2. sendSprite: This is a step up from calling the object directly. It sends a message to a specific sprite, but if the handler is not on that sprite it's simply ignored. The down side is you have to know where everything is. There are many ways to handle this up front, but I find for systems where speed is not an issue, there is another approach...
3. SendAllSprites: This command broadcasts a message out to all sprites. If the sprite has the handler it runs it, otherwise it's ignored. This can be a little slower (a very few milliseconds at most) but for a flexible system like this I find it to be very handy. You can establish buttons that span multiple frames and move media to different channels without the worry of any piece losing sight of the rest of the system.

on mouseUp me
  case pWhatItem of
    #play, #pause, #stop :
      --play, pause or stop was clicked
      sendAllSprites(#doVideo, pWhatItem)

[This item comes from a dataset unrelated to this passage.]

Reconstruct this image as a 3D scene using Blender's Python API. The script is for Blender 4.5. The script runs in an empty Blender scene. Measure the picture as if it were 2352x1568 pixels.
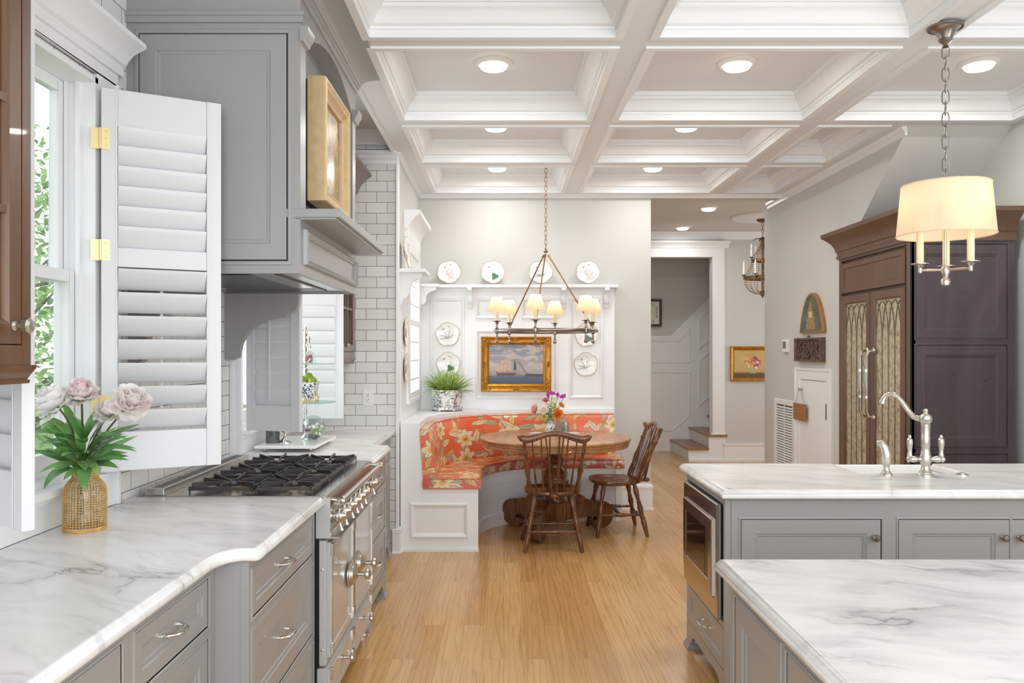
import bpy, bmesh, math, random
from mathutils import Matrix, Vector
random.seed(7)
sc = bpy.context.scene
PI = math.pi
R = math.radians

# ------------------------------------------------------------------ camera, world, exposure
FOC, EYE = 1850.0, 1.49            # focal length in pixels of the 2352 wide frame, eye height in metres
cam_d = bpy.data.cameras.new('camera')
cam_d.sensor_width = 36.0
cam_d.lens = FOC * 36.0 / 2352.0
cam_d.shift_x = (1176 - 1157) / 2352.0
cam_d.shift_y = (806 - 784) / 2352.0
cam_d.clip_start = 0.05
cam = bpy.data.objects.new('camera', cam_d)
sc.collection.objects.link(cam)
cam.location = (0, 0, EYE)
cam.rotation_euler = (R(90), 0, 0)
sc.camera = cam

w = bpy.data.worlds.new('world')
sc.world = w
w.use_nodes = True
wn = w.node_tree
wn.nodes.clear()
wo = wn.nodes.new('ShaderNodeOutputWorld')
wb = wn.nodes.new('ShaderNodeBackground')
wr = wn.nodes.new('ShaderNodeValToRGB')
wg = wn.nodes.new('ShaderNodeTexCoord')
ws = wn.nodes.new('ShaderNodeSeparateXYZ')
wn.links.new(wg.outputs['Generated'], ws.inputs[0])
wn.links.new(ws.outputs['Z'], wr.inputs[0])
wr.color_ramp.elements[0].color = (0.90, 0.93, 0.96, 1)
wr.color_ramp.elements[1].color = (0.80, 0.90, 1.0, 1)
wn.links.new(wr.outputs[0], wb.inputs[0])
wb.inputs[1].default_value = 2.2
wn.links.new(wb.outputs[0], wo.inputs[0])

sc.view_settings.view_transform = 'Standard'
sc.view_settings.look = 'None'
sc.view_settings.gamma = 1.0
sc.view_settings.use_curve_mapping = False
sc.cycles.max_bounces = 12
sc.cycles.diffuse_bounces = 5
sc.view_settings.exposure = -0.18

def area_light(name, loc, rot, sx, sy, power, col):
    d = bpy.data.lights.new(name, 'AREA')
    d.shape = 'RECTANGLE'
    d.size, d.size_y = sx, sy
    d.energy = power
    d.color = col
    o = bpy.data.objects.new(name, d)
    sc.collection.objects.link(o)
    o.location = loc
    o.rotation_euler = rot
    return o
# daylight at two left windows, plus added lights behind, right and in the hall
area_light('rear_fill_light', (0.8, -1.45, 1.7), (R(90), 0, 0), 4.2, 2.3, 112, (0.86, 0.94, 1.0))  # added fill behind the camera, no window is built there
area_light('right_fill_light', (3.25, 1.2, 1.75), (R(90), 0, R(90)), 2.4, 1.5, 42, (0.90, 0.96, 1.0))  # added fill to brighten the left cabinet fronts, no window there
area_light('daylight_side', (-1.72, 4.86, 1.76), (R(90), 0, R(-90)), 0.7, 1.35, 14, (0.95, 0.98, 1.0))
area_light('daylight_side', (-0.90, 6.86, 1.72), (R(90), 0, R(-90)), 0.68, 1.2, 9, (0.92, 0.97, 1.0))
area_light('hall_side_light', (4.95, 9.6, 1.7), (R(90), 0, R(90)), 2.0, 1.8, 32, (0.95, 0.98, 1.0))  # added light at the hall's right wall, its source is unseen
LAMP = 0.6                          # overall power of the ceiling lamps

# ------------------------------------------------------------------ colours and materials
def lin(c):
    return tuple(((x / 255) / 12.92 if x / 255 <= 0.04045 else ((x / 255 + 0.055) / 1.055) ** 2.4) for x in c[:3]) + (1,)

class NT:
    def __init__(s, name):
        s.m = bpy.data.materials.new(name)
        s.m.use_nodes = True
        s.t = s.m.node_tree
        s.b = s.t.nodes['Principled BSDF']
        s.out = s.t.nodes['Material Output']
    def n(s, kind, **kw):
        x = s.t.nodes.new('ShaderNode' + kind)
        for k, v in kw.items():
            setattr(x, k, v)
        return x
    def l(s, a, b):
        s.t.links.new(a, b)
    def val(s, node, **kw):
        for k, v in kw.items():
            node.inputs[k.replace('_', ' ')].default_value = v
        return node
    def pos(s, kind='Object', scale=(1, 1, 1), rot=(0, 0, 0), loc=(0, 0, 0)):
        tc = s.n('TexCoord')
        mp = s.n('Mapping')
        mp.inputs['Scale'].default_value = scale
        mp.inputs['Rotation'].default_value = rot
        mp.inputs['Location'].default_value = loc
        if kind == 'World':
            g = s.n('NewGeometry')
            s.l(g.outputs['Position'], mp.inputs[0])
        else:
            s.l(tc.outputs[kind], mp.inputs[0])
        return mp.outputs[0]
    def noise(s, vec, scale, detail=4, rough=0.5, dist=0.0):
        x = s.n('TexNoise')
        s.val(x, Scale=scale, Detail=detail, Roughness=rough, Distortion=dist)
        s.l(vec, x.inputs['Vector'])
        return x.outputs['Fac']
    def ramp(s, fac, stops, interp='LINEAR'):
        x = s.n('ValToRGB')
        x.color_ramp.interpolation = interp
        while len(x.color_ramp.elements) < len(stops):
            x.color_ramp.elements.new(0.5)
        for e, (p, c) in zip(x.color_ramp.elements, stops):
            e.position = p
            e.color = c
        s.l(fac, x.inputs[0])
        return x.outputs[0]
    def mix(s, fac, a, b, mode='MIX'):
        x = s.n('Mix', data_type='RGBA', blend_type=mode)
        for sock, v in ((x.inputs[0], fac), (x.inputs[6], a), (x.inputs[7], b)):
            if hasattr(v, 'is_output'):
                s.l(v, sock)
            else:
                sock.default_value = v
        return x.outputs[2]
    def bump(s, h, strength=0.2, dist=0.01):
        x = s.n('Bump')
        s.val(x, Strength=strength, Distance=dist)
        s.l(h, x.inputs['Height'])
        s.l(x.outputs[0], s.b.inputs['Normal'])

BLK, WHT = (0, 0, 0, 1), (1, 1, 1, 1)

def mat(name, col, rough=0.5, metal=0.0, coat=0.0, trans=0.0, emit=None, es=0.0, vary=0.0, vscale=6.0, bump=0.0, bscale=40):
    q = NT(name)
    q.val(q.b, Base_Color=lin(col), Roughness=rough, Metallic=metal)
    q.b.inputs['Coat Weight'].default_value = coat
    q.b.inputs['Transmission Weight'].default_value = trans
    if emit:
        q.b.inputs['Emission Color'].default_value = lin(emit)
        q.b.inputs['Emission Strength'].default_value = es
    if vary:
        f = q.noise(q.pos('World'), vscale, 4)
        c = lin(col)
        lo = tuple(x * (1 - vary) for x in c[:3]) + (1,)
        hi = tuple(min(1, x * (1 + vary)) for x in c[:3]) + (1,)
        q.l(q.ramp(f, [(0.3, lo), (0.7, hi)]), q.b.inputs['Base Color'])
    if bump:
        q.bump(q.noise(q.pos('World'), bscale, 3), bump, 0.003)
    return q.m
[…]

When we click the button it simply tells the sprite(s) with a doVideo command to run the specified command. This makes it very fast and easy to deploy solutions that will not break by moving frames or changing sprite orders.

You can download the example movie that demonstrates how to use this approach for QuickTime, Flash, and MPEG Advance. I have also utilized this in various portions for Real Media, Windows Media, LDMs (Linked Director Movies), Audio, or other video Xtras. Creating a new media type is as simple as copying another ancestor and adjusting the few lines of code that handle the video playback. The rest is already done for you and never has to be rewritten again.

Summary
Ancestors are a powerful way to reuse and simplify complex systems in lingo. Give them a try and you will see why it's great to be kind to your ancestors.